- _Records with scene code_

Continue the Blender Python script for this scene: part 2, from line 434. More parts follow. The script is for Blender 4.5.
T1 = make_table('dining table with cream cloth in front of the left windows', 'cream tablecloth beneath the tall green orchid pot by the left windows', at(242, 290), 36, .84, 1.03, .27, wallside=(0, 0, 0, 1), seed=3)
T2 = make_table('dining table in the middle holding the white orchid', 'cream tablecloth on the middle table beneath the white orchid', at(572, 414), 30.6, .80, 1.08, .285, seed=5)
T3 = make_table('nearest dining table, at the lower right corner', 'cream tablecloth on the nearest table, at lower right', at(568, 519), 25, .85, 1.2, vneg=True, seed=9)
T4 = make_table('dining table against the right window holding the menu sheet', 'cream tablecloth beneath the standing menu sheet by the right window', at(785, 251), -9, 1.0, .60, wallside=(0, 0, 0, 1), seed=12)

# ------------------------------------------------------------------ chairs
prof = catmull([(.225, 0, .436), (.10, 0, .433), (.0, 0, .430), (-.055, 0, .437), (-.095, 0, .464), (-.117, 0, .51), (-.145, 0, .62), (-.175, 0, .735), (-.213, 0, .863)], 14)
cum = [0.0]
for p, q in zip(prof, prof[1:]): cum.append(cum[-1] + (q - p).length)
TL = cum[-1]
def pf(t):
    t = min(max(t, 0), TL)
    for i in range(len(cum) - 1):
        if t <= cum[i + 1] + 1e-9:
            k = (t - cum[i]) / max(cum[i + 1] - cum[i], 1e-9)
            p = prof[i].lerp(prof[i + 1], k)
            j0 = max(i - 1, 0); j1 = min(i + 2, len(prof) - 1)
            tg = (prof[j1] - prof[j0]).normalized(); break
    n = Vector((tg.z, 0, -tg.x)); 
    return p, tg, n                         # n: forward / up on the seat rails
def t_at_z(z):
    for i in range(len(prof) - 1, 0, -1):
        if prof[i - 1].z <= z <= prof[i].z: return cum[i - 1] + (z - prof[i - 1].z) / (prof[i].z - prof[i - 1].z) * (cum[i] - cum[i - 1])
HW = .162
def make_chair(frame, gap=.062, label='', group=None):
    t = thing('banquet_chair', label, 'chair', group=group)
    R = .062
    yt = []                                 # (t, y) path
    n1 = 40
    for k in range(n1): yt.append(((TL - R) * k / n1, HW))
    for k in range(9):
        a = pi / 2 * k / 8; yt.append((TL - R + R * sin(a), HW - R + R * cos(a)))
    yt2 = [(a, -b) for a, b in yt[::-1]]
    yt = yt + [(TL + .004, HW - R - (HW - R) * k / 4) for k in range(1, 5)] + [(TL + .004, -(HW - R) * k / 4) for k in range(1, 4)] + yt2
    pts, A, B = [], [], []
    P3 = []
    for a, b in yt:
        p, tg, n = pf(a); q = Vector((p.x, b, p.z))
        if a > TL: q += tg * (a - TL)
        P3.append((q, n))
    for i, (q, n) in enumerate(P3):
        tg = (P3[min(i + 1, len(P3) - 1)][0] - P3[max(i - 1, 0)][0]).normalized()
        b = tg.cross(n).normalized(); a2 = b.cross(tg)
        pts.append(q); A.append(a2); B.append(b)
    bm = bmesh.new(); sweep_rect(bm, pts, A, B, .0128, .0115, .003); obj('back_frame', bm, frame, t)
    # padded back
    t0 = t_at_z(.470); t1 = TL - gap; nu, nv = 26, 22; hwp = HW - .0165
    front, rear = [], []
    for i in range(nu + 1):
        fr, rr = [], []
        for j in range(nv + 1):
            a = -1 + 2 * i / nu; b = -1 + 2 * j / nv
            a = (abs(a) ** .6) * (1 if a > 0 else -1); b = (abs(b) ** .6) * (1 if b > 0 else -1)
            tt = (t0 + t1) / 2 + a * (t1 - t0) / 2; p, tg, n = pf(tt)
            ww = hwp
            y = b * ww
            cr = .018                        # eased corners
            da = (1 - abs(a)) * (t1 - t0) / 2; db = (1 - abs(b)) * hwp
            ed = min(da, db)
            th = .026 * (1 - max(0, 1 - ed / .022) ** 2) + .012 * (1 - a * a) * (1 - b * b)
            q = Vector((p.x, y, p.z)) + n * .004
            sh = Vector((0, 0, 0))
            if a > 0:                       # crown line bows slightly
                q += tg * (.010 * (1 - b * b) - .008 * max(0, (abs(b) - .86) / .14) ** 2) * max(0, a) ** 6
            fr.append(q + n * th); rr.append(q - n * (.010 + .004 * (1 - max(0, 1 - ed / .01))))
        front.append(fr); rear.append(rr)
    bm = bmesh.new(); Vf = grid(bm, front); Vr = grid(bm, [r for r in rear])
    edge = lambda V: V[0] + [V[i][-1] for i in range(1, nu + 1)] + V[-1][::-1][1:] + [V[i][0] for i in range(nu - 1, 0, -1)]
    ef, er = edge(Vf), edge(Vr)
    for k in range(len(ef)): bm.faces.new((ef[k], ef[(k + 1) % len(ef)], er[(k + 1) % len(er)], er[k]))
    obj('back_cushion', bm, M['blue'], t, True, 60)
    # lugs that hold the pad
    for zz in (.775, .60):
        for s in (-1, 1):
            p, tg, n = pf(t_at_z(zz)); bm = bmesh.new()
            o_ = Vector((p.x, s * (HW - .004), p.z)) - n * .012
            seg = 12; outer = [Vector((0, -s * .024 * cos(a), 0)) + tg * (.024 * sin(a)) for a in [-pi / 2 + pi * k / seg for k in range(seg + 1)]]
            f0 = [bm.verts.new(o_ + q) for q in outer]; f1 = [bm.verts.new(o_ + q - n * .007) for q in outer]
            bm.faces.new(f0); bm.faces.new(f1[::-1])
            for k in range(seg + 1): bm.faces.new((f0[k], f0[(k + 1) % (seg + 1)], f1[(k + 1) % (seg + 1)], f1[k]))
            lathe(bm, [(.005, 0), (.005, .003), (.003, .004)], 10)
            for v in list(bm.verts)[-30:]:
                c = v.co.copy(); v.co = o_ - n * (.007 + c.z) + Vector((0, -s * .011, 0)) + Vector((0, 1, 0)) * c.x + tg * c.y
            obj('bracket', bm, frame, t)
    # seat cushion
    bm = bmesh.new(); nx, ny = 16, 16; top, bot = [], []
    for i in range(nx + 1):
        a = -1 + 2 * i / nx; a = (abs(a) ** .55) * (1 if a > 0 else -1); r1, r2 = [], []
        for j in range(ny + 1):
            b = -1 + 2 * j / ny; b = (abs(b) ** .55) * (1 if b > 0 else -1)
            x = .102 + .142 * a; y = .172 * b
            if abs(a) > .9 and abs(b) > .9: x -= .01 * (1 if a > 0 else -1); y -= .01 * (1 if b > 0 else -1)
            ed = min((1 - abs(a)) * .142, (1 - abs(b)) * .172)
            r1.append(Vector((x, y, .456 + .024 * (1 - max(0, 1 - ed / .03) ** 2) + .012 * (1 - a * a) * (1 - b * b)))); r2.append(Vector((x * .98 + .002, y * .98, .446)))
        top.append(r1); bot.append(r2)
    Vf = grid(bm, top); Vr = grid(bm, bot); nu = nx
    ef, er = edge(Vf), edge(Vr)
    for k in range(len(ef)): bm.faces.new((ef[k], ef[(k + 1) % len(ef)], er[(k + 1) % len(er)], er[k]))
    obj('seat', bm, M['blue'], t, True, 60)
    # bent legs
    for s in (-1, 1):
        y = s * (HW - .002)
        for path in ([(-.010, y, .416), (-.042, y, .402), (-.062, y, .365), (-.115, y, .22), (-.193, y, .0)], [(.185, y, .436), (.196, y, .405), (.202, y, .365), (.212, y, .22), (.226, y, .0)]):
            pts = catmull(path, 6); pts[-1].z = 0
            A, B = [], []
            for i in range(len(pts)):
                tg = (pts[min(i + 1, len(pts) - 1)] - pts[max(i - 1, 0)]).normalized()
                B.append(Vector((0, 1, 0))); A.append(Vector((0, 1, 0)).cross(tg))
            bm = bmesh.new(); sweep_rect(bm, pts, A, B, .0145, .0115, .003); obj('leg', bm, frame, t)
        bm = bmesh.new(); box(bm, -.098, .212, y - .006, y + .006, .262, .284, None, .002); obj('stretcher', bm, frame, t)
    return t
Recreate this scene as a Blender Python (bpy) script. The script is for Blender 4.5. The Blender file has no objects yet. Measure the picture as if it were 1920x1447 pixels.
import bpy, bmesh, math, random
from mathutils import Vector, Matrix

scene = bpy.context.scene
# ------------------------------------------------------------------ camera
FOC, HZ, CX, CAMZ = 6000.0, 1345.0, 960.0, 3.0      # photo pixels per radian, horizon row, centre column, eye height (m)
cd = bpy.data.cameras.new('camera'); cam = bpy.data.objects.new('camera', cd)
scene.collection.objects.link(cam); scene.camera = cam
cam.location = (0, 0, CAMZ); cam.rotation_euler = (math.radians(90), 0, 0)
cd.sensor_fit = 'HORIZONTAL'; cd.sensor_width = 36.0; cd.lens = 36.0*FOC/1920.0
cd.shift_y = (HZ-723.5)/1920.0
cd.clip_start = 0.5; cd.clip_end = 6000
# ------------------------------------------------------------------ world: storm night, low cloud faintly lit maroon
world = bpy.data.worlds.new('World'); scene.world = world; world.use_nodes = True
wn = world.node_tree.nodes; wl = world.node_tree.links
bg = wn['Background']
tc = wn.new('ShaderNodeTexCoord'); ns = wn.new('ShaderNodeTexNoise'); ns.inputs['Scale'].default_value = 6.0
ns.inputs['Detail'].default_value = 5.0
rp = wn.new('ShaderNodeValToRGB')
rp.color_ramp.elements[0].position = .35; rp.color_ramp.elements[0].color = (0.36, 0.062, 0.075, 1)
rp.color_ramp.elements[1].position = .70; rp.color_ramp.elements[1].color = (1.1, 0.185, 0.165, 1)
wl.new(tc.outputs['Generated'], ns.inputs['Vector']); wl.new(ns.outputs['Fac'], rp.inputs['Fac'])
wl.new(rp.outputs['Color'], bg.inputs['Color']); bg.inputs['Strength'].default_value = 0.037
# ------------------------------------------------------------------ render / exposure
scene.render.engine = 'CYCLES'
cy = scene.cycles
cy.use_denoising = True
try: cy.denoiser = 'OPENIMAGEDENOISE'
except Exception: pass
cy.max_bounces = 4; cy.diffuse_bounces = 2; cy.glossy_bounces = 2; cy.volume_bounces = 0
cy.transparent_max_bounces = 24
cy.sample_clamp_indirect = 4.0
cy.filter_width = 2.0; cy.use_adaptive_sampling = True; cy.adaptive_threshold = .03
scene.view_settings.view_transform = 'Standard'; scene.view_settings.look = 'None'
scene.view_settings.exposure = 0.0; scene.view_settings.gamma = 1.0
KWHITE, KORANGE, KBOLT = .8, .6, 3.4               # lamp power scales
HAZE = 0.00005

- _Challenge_
In the listing above, find the line containing "Recreate this scene" and the line containing "from mathutils import Vector, Matrix", then quote both, plus every line between them, exactly as written.

- _Problem solution_
Recreate this scene as a Blender Python (bpy) script. The script is for Blender 4.5. The Blender file has no objects yet. Measure the picture as if it were 1920x1447 pixels.
import bpy, bmesh, math, random
from mathutils import Vector, Matrix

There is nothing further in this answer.